• INSTRUCTIONS TO FOLLOW
From the entries below, copy exactly the lines from the one that contains "Continue the Blender" through the one that contains "SEA)), M_sea, kind='structure')", both included, and only those.

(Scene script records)
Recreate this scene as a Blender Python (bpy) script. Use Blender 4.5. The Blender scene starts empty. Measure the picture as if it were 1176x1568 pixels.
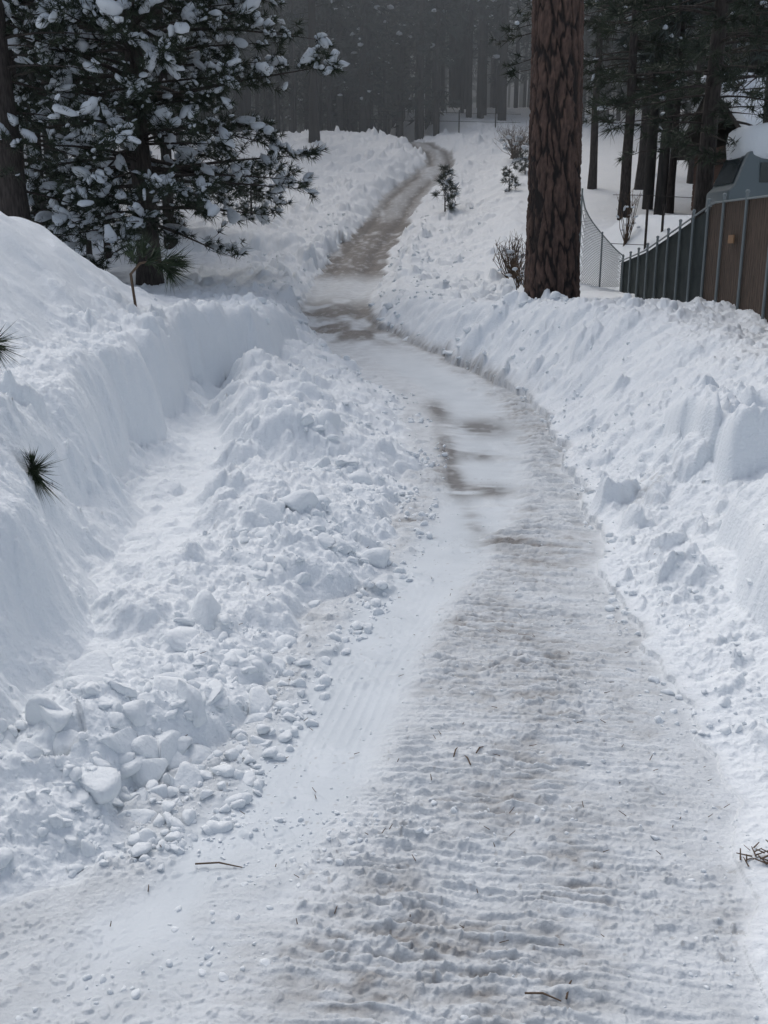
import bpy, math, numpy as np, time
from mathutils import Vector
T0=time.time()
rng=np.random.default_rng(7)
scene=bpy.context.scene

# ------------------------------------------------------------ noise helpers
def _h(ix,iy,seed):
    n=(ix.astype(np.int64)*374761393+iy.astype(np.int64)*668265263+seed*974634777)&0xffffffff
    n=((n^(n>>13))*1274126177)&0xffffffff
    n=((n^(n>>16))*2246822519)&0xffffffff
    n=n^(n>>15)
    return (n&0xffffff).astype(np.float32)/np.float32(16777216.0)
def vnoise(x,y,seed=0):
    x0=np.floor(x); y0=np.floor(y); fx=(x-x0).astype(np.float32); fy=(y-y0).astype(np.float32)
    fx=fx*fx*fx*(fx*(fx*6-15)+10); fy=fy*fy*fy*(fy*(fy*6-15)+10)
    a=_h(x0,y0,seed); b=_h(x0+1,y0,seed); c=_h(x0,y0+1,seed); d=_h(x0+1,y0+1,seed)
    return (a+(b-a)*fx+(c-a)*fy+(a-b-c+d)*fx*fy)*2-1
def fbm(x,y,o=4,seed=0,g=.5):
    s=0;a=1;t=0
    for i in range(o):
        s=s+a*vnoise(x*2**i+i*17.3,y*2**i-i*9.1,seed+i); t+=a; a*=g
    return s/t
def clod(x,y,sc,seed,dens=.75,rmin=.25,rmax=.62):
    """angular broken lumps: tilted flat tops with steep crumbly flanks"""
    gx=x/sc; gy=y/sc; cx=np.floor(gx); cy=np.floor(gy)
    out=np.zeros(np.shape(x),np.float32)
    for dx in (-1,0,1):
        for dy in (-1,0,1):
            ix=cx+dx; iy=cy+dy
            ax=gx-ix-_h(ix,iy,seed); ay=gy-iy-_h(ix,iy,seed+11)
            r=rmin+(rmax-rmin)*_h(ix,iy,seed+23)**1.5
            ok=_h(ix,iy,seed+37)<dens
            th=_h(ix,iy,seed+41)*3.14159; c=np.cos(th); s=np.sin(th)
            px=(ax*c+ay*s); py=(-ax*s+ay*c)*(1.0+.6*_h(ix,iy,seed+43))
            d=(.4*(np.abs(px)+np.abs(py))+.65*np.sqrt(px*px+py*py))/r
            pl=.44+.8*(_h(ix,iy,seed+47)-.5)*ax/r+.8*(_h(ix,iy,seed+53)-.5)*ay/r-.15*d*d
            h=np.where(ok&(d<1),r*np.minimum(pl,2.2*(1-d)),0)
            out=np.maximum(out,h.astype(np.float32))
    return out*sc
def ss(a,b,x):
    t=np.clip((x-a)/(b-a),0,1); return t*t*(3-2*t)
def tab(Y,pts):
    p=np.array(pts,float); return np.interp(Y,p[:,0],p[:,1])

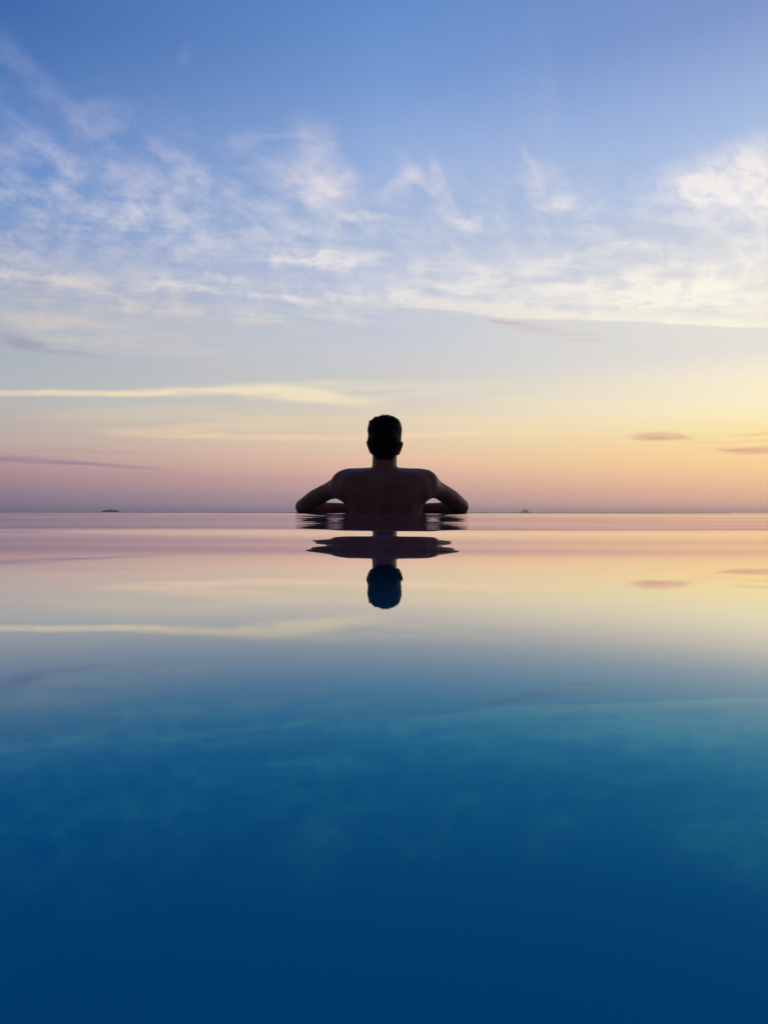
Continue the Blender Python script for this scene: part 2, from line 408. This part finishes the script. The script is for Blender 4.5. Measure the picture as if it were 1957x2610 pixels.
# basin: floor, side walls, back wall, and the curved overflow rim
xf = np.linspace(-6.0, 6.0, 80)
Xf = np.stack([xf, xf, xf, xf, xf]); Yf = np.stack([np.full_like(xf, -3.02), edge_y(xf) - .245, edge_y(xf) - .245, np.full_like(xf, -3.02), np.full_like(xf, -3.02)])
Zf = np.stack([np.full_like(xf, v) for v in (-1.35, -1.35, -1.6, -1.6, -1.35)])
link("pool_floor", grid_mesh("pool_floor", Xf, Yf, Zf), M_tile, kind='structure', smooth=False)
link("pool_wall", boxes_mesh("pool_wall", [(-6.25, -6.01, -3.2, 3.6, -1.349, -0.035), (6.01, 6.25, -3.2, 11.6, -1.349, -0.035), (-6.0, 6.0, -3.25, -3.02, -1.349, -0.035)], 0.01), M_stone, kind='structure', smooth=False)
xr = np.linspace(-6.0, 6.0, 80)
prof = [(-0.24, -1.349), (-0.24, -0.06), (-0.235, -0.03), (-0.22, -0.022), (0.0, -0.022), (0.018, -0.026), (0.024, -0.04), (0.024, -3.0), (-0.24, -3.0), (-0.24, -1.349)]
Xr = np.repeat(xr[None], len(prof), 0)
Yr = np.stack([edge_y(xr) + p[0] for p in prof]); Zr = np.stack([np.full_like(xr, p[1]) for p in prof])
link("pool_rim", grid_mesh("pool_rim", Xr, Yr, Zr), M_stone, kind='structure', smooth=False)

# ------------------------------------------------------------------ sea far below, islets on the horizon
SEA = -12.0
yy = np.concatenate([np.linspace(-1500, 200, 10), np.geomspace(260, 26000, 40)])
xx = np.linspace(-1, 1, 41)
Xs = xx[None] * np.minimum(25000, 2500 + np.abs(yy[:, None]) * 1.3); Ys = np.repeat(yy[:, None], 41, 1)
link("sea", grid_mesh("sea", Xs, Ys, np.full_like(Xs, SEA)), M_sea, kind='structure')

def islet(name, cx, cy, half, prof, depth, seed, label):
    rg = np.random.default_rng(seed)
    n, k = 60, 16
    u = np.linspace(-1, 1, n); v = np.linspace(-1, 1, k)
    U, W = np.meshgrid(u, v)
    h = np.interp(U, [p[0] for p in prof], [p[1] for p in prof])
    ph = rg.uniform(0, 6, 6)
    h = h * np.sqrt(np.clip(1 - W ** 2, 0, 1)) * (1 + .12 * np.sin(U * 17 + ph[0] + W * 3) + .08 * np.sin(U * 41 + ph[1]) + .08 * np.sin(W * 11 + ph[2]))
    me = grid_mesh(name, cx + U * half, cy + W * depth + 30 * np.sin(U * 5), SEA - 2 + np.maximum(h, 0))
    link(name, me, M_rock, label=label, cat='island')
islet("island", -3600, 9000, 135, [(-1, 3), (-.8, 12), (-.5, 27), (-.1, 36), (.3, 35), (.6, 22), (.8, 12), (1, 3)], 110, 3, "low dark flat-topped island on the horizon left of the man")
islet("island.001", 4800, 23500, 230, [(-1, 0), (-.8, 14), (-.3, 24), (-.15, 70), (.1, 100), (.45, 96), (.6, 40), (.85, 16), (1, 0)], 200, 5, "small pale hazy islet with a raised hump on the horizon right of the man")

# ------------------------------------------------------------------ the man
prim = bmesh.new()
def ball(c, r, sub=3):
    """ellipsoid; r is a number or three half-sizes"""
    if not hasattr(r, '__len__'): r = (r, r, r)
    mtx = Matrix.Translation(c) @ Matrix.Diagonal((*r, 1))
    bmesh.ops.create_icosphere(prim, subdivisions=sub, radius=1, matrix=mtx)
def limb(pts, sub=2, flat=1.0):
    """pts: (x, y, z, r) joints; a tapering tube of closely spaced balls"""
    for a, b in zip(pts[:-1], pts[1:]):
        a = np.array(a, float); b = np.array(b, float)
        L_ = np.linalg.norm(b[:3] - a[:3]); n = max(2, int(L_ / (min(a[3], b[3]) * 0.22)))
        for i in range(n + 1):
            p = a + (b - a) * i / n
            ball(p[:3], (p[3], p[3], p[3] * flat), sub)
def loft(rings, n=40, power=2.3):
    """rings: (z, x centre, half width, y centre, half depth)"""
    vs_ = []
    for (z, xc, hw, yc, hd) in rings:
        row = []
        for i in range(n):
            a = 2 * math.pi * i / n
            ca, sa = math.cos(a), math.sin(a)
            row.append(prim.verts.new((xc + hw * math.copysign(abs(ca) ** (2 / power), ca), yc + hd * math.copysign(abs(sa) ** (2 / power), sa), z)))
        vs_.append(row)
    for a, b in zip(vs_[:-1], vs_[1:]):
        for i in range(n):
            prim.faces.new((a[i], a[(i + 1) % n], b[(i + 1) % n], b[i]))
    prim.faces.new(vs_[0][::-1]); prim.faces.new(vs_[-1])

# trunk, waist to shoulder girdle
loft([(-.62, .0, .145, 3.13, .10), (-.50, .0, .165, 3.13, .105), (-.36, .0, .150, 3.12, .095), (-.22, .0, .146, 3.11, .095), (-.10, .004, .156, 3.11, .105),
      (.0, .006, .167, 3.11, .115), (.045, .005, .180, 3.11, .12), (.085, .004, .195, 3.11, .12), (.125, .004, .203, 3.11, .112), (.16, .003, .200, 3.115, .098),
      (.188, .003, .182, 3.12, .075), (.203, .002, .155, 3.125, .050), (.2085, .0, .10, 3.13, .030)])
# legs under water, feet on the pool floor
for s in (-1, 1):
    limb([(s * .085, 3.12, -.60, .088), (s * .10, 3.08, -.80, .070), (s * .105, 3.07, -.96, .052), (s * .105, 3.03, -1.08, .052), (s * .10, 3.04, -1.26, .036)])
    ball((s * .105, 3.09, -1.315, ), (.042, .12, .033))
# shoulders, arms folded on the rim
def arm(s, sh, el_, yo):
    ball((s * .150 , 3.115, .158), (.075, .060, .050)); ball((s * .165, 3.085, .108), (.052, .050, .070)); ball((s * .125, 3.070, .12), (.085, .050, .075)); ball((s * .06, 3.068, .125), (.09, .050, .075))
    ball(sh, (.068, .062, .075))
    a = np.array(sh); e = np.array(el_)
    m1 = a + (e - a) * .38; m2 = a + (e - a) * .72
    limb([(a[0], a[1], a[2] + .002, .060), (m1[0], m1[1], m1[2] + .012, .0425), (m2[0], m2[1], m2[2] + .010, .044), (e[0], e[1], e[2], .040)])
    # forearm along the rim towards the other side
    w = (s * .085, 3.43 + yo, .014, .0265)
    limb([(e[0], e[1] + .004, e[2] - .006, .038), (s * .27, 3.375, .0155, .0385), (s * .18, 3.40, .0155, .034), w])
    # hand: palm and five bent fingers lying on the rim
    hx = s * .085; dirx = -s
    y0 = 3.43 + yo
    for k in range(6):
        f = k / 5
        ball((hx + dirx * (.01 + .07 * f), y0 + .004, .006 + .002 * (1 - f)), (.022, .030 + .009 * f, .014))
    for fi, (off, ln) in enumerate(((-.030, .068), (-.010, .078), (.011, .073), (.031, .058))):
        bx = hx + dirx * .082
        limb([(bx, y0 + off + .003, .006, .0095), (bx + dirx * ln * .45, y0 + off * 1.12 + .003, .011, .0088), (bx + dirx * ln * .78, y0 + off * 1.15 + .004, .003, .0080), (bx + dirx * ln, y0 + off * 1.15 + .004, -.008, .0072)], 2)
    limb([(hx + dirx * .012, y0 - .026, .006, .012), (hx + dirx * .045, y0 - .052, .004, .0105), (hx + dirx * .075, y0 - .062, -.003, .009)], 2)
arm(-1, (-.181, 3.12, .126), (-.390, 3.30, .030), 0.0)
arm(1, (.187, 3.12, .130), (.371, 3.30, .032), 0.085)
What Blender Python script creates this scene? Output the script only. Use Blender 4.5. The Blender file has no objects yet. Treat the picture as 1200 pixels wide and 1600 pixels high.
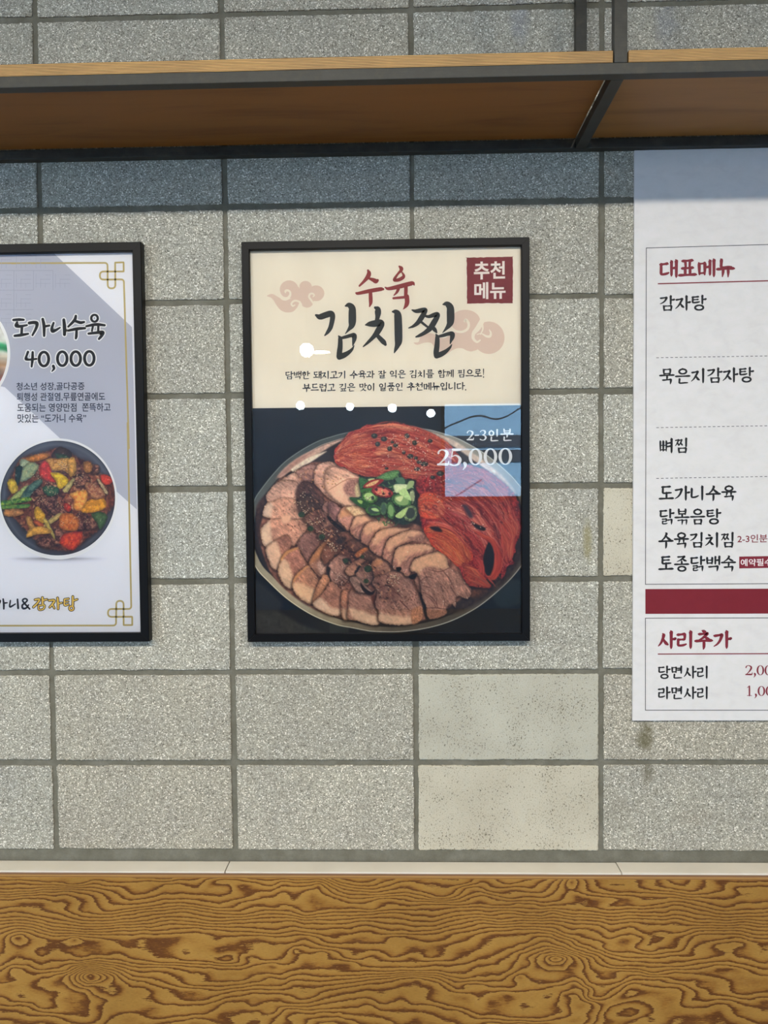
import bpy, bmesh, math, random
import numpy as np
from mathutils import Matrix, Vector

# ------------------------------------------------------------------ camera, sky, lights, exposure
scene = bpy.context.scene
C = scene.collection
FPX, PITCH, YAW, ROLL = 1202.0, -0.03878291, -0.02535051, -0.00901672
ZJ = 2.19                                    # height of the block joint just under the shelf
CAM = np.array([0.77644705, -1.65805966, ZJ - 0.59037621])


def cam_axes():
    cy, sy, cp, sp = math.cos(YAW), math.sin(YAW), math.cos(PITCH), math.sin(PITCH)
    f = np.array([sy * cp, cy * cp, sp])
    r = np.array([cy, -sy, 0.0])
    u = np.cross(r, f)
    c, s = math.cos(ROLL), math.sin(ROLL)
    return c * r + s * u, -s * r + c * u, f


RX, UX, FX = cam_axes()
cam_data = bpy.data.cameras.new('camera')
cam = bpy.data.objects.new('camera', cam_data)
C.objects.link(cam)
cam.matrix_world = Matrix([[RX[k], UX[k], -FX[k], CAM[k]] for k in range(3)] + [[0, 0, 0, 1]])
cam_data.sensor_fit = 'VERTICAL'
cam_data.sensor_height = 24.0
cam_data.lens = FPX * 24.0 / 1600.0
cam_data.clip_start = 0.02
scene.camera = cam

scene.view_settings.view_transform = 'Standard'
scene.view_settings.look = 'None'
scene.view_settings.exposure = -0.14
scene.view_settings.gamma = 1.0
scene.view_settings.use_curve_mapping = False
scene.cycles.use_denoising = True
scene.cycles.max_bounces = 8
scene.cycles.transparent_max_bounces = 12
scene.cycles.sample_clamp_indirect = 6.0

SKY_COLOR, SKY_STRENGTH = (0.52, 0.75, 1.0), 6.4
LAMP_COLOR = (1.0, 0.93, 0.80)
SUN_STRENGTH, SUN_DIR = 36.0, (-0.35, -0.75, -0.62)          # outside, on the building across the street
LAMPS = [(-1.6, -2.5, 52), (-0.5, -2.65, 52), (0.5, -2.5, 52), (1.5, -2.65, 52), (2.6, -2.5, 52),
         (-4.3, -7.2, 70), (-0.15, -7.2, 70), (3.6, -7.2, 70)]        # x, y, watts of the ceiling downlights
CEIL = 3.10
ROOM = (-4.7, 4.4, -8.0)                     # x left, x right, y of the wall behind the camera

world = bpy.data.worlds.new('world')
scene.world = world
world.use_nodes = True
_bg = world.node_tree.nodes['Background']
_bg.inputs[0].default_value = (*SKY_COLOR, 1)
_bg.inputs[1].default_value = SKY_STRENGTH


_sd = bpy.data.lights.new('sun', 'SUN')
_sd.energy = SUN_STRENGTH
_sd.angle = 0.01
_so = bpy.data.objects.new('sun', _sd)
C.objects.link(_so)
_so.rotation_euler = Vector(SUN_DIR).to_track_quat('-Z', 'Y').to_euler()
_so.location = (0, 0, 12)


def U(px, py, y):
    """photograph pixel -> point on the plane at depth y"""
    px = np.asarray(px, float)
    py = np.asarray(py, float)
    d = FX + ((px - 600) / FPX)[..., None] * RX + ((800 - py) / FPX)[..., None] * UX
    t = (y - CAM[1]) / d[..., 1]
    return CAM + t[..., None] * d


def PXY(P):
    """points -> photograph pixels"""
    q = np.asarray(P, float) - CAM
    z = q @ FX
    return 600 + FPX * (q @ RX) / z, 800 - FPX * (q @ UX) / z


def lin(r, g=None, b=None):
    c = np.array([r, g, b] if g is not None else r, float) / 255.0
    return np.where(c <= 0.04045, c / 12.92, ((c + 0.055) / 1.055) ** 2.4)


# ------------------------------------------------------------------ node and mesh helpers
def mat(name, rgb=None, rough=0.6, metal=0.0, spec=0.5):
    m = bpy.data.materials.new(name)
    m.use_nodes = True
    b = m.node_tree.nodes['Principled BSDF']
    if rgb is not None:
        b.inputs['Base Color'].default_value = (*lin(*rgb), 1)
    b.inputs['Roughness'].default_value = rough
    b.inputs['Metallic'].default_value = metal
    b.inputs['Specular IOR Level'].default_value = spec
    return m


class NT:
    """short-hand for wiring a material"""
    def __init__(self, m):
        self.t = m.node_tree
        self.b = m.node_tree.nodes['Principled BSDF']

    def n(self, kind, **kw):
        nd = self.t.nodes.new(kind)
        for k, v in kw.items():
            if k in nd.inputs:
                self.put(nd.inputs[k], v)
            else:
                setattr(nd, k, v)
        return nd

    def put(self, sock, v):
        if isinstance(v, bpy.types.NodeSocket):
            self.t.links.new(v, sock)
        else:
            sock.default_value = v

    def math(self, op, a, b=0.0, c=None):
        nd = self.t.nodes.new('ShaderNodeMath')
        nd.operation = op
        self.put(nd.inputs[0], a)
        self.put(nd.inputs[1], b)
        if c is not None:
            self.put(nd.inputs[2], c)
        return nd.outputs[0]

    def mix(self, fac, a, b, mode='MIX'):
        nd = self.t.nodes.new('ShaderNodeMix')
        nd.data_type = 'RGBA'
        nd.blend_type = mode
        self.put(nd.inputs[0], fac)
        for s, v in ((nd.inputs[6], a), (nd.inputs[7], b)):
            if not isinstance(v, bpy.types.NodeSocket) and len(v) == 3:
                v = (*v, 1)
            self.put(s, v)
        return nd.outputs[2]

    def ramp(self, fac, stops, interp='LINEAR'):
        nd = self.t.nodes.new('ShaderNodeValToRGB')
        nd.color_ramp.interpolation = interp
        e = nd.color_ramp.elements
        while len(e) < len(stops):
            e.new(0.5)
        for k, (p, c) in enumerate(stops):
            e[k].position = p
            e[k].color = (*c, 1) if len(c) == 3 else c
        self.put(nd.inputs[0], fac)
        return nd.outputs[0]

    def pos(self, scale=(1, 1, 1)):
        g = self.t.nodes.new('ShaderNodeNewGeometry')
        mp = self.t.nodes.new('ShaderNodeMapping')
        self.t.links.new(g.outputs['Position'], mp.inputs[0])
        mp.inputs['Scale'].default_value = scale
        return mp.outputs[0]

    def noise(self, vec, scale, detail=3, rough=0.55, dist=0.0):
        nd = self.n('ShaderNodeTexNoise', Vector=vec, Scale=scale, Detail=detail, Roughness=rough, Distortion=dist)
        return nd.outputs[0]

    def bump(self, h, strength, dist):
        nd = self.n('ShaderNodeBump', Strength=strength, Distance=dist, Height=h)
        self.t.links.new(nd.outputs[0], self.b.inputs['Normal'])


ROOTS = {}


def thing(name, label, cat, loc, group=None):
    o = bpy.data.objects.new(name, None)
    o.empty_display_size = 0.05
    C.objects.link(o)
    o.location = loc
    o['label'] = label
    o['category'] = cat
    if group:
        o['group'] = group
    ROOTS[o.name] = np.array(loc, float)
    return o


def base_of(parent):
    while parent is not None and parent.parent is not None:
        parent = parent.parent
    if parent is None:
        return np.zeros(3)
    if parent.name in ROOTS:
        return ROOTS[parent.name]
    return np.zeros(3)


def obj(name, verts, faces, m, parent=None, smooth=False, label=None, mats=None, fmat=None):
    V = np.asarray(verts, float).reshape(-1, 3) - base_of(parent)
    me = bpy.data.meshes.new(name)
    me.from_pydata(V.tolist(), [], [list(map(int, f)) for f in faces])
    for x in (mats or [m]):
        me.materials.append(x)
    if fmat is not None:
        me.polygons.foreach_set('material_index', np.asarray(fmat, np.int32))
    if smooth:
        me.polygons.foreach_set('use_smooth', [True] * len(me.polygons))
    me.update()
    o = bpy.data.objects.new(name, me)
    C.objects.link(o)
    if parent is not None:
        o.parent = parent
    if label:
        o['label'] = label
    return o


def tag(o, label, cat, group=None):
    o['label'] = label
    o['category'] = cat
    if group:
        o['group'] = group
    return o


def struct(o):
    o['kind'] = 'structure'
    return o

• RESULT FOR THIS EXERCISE
Continue the Blender Python script for this scene: part 2, from line 408. This part finishes the script. The script is for Blender 4.5. Measure the picture as if it were 1957x2610 pixels.
# basin: floor, side walls, back wall, and the curved overflow rim
xf = np.linspace(-6.0, 6.0, 80)
Xf = np.stack([xf, xf, xf, xf, xf]); Yf = np.stack([np.full_like(xf, -3.02), edge_y(xf) - .245, edge_y(xf) - .245, np.full_like(xf, -3.02), np.full_like(xf, -3.02)])
Zf = np.stack([np.full_like(xf, v) for v in (-1.35, -1.35, -1.6, -1.6, -1.35)])
link("pool_floor", grid_mesh("pool_floor", Xf, Yf, Zf), M_tile, kind='structure', smooth=False)
link("pool_wall", boxes_mesh("pool_wall", [(-6.25, -6.01, -3.2, 3.6, -1.349, -0.035), (6.01, 6.25, -3.2, 11.6, -1.349, -0.035), (-6.0, 6.0, -3.25, -3.02, -1.349, -0.035)], 0.01), M_stone, kind='structure', smooth=False)
xr = np.linspace(-6.0, 6.0, 80)
prof = [(-0.24, -1.349), (-0.24, -0.06), (-0.235, -0.03), (-0.22, -0.022), (0.0, -0.022), (0.018, -0.026), (0.024, -0.04), (0.024, -3.0), (-0.24, -3.0), (-0.24, -1.349)]
Xr = np.repeat(xr[None], len(prof), 0)
Yr = np.stack([edge_y(xr) + p[0] for p in prof]); Zr = np.stack([np.full_like(xr, p[1]) for p in prof])
link("pool_rim", grid_mesh("pool_rim", Xr, Yr, Zr), M_stone, kind='structure', smooth=False)

# ------------------------------------------------------------------ sea far below, islets on the horizon
SEA = -12.0
yy = np.concatenate([np.linspace(-1500, 200, 10), np.geomspace(260, 26000, 40)])
xx = np.linspace(-1, 1, 41)
Xs = xx[None] * np.minimum(25000, 2500 + np.abs(yy[:, None]) * 1.3); Ys = np.repeat(yy[:, None], 41, 1)
link("sea", grid_mesh("sea", Xs, Ys, np.full_like(Xs, SEA)), M_sea, kind='structure')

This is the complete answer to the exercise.